Hundreds of MPs and their aides were still milling around in the chamber of the upper house, easy targets for terrorists armed with AK47s and grenades. India's Prime Minister, Atal Bihari Vajpayee, had been due to appear there for members' questions and may have been their target.
The squad failed to penetrate the building's security or kill Mr Vajpayee. But they still managed to commit India's most devastating terrorist attack since the assassination of Rajiv Gandhi a decade ago when he was Prime Minister, in the process rocking Delhi and goading some Indians into calling for strikes against Pakistan.
Indians are used to terrorist outrages in the disputed province of Kashmir. A suicide attack in October by a group linked to al-Qa'ida left 38 dead at Srinigar's Assembly building.

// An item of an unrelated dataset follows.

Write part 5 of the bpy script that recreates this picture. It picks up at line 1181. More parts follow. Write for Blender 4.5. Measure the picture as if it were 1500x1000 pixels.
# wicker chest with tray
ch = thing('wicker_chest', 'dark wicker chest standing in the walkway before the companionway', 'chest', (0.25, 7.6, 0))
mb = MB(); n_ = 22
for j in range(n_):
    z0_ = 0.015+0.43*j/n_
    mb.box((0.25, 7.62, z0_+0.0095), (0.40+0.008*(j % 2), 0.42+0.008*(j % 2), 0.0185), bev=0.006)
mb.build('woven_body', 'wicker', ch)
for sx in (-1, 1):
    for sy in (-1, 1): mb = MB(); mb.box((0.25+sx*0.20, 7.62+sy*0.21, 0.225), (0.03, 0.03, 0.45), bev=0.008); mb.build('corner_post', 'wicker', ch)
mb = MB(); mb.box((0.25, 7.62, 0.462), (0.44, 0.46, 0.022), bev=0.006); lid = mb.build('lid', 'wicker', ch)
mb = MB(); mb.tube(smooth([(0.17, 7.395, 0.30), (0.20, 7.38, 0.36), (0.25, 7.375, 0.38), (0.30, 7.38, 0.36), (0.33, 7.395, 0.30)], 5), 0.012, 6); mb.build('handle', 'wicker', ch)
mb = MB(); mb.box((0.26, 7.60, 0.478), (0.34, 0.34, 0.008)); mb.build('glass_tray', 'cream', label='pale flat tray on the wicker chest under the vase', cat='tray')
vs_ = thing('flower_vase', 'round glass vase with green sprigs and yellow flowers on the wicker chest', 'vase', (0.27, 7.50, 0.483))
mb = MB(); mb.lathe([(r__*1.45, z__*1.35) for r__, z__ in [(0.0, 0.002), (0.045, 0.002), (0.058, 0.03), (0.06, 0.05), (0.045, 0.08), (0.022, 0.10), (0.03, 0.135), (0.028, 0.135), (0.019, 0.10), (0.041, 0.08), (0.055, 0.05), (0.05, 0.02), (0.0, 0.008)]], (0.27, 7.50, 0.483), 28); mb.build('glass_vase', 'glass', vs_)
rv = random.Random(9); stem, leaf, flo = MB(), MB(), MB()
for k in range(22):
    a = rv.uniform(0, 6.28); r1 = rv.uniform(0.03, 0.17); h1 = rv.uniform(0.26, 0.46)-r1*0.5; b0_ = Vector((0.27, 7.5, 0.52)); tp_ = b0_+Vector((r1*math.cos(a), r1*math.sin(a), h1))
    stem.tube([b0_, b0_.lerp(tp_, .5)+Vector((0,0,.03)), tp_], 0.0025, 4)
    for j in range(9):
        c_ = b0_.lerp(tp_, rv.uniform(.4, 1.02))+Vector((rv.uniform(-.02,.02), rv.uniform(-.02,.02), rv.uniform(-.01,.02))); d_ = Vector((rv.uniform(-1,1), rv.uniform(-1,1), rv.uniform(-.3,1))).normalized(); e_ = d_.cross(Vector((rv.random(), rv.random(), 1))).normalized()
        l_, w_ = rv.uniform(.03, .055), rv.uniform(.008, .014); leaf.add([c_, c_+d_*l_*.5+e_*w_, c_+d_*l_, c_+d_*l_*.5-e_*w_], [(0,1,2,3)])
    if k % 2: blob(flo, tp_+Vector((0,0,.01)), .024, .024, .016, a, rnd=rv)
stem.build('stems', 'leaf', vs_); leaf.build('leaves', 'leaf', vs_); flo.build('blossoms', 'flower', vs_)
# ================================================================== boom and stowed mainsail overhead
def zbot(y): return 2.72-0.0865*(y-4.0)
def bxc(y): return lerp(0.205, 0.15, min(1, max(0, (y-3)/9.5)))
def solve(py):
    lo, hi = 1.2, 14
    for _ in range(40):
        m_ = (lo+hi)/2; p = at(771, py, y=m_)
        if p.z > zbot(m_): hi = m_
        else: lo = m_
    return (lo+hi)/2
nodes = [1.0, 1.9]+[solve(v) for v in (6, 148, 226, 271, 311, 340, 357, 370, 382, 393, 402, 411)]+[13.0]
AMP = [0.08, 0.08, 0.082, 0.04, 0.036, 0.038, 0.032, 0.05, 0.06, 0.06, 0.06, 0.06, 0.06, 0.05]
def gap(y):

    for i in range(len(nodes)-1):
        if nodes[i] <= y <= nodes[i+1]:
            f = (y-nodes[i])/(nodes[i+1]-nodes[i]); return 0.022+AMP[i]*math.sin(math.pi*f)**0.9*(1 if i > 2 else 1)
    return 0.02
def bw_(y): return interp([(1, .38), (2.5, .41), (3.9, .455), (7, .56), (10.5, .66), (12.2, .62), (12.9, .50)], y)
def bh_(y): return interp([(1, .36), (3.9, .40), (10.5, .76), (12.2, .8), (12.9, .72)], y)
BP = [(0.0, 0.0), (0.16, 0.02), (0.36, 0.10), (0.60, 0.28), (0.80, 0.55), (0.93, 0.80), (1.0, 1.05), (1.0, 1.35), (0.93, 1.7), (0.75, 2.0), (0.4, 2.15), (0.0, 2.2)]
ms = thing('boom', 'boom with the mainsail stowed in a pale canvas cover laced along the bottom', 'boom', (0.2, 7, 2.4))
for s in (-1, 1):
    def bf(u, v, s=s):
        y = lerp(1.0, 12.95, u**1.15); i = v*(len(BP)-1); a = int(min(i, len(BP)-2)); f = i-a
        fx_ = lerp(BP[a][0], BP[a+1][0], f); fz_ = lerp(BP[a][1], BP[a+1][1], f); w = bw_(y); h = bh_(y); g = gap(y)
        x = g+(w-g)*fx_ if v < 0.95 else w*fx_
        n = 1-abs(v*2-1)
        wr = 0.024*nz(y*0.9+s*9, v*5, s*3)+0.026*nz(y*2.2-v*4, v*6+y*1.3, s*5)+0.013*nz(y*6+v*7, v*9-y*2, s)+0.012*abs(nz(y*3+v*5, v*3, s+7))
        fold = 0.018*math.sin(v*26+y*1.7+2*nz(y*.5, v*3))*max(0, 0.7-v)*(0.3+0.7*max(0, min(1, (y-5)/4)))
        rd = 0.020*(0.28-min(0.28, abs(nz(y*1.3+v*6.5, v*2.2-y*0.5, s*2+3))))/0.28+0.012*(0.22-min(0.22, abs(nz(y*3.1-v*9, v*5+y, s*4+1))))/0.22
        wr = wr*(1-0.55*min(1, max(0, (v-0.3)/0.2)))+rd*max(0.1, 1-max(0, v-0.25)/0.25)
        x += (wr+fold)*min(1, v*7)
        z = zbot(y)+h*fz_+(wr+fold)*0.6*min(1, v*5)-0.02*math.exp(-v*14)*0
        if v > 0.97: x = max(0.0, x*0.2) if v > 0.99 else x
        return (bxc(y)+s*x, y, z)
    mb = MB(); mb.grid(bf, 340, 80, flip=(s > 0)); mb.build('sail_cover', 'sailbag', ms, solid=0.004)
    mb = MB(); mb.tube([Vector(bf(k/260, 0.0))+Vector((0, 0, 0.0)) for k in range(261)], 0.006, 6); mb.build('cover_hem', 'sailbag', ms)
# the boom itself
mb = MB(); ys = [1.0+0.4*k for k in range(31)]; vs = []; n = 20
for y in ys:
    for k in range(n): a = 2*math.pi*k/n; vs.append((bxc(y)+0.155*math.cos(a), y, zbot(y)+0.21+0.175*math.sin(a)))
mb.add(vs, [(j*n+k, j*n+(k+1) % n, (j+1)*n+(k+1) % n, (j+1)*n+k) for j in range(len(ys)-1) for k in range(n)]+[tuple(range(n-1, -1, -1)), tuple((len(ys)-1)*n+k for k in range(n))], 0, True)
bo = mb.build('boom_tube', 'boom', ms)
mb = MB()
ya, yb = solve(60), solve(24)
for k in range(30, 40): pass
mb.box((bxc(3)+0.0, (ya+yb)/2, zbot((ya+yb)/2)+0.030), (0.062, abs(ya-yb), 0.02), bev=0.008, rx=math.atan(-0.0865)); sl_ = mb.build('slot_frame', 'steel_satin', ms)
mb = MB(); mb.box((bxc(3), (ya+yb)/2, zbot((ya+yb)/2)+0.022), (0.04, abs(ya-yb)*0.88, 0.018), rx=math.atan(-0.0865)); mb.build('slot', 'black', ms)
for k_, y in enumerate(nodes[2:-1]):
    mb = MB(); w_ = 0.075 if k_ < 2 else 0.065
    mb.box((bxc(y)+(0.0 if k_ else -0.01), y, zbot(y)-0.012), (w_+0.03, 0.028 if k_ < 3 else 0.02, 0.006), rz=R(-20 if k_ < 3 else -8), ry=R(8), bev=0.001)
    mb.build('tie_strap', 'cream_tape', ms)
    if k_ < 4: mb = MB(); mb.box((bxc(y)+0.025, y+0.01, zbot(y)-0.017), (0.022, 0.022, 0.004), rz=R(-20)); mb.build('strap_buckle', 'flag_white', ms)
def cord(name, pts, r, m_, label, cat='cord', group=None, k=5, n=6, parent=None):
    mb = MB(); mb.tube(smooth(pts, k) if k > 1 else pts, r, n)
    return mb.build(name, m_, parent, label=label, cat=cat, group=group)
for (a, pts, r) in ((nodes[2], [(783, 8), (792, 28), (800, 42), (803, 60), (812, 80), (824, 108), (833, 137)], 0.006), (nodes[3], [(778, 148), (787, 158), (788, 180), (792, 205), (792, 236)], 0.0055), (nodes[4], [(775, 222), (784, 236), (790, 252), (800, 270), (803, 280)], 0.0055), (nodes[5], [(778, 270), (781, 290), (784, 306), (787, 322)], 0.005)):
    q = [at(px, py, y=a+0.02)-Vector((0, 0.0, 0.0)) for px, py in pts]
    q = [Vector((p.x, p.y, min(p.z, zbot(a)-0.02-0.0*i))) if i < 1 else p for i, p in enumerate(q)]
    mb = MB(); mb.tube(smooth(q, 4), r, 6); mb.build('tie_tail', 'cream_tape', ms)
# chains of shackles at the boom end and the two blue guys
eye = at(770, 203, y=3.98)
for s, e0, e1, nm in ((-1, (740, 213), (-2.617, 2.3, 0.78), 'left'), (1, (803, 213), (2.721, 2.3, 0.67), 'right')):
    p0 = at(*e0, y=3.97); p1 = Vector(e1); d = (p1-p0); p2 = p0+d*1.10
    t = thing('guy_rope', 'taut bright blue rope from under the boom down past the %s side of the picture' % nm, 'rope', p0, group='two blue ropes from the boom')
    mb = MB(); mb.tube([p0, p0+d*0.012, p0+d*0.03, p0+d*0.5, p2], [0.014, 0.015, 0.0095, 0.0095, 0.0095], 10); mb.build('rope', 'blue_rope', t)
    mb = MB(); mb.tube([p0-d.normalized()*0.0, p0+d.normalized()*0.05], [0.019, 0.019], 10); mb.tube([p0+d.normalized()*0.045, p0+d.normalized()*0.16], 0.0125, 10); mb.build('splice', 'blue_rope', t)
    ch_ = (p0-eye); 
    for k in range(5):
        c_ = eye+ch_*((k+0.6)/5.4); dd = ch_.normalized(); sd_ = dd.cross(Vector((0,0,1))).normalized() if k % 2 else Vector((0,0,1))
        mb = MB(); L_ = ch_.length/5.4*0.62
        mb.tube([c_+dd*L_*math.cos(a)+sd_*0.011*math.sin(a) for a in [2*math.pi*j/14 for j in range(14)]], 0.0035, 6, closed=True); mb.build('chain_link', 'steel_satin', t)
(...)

Attacks in the capital are rare but this one was captured by television crews, who were on hand to cover parliamentary proceedings and recorded the assault when it began at 11.45am. The occupants of the Ambassador began firing at the police guards and hurling grenades as departing MPs scrambled for cover.
TV pictures showed bloody corpses lying on the steps outside the elegant Raj-era building, which hosted the official handover of power to an independent India in 1947.
Police and terrorists manoeuvred for position in the firefight and the pictures were broadcast over and over again with a horrified nation glued to its television screens. The terrorists, wearing stolen Indian army commando uniforms, laid siege for 30 minutes. Inside shaken legislators struggled to evacuate the building.
Outside there were explosions and gunsmoke drifted across the immaculately trimmed lawns. The doomed raiders fought to the death against a backdrop of flowers and fountains.
Elite Black Cat commandos had to be called in to track down at least one assailant, who survived for more than an hour. He and his four colleagues were all among the final death toll, as were five police officers, an MP's bodyguard and a gardener, named only as Deshraj, who was caught in the crossfire.
One MP, Najma Heptulla, was yards away in her office when the assault began. She said: "At first I thought somebody was letting off firecrackers. Then we realised it was firing, and it was very close. There are bullet holes inside the building. My personal security man, Jagdish Yadav, ran outside to chase them and he was killed.
"But none of the MPs were frightened. We are used to terrorism here. People just evacuated calmly, but my God it was close," she said.
Soon afterwards, while disposal squads were defusing two bombs left in the Ambassador and army units with heavy machine-guns took up positions to seal off the area, the calls started for retaliation against terrorists and against Pakistan, blamed in India as the assailants' sponsor.
Raghubir Singh, a member of the ruling Bharatiya Janata Party (BJP), asked: "Where is the doubt? What is there to prove?" Fellow BJP member Srichand Kripalani added: "The government should do what America has done in Afghanistan and what Israel is doing in Palestine. The government should not shy away from attacking Pakistan, if involvement is proved."
The country's leaders were also making belligerent noises as they sought to soothe the nation's shattered nerves. L K Advani, the Home Minister, promised the group behind the attack would "pay dearly" and George Fernandes, the Defence Minister, warned: "We are capable of dealing with any situation which may be created by Pakistan."
The option of hot pursuit into Pakistan, and strikes on alleged terrorist training bases on the other side of the disputed border, was the favourite among the crowds who gathered to gape outside the parliament in the wake of the attack.
Pramod Singh, an onlooker, said: "It's high time India crossed the Line of Control. We want to see the same action by the Indian government as we have seen by the Americans. Terrorism is a global menace. Why should our hands be tied?"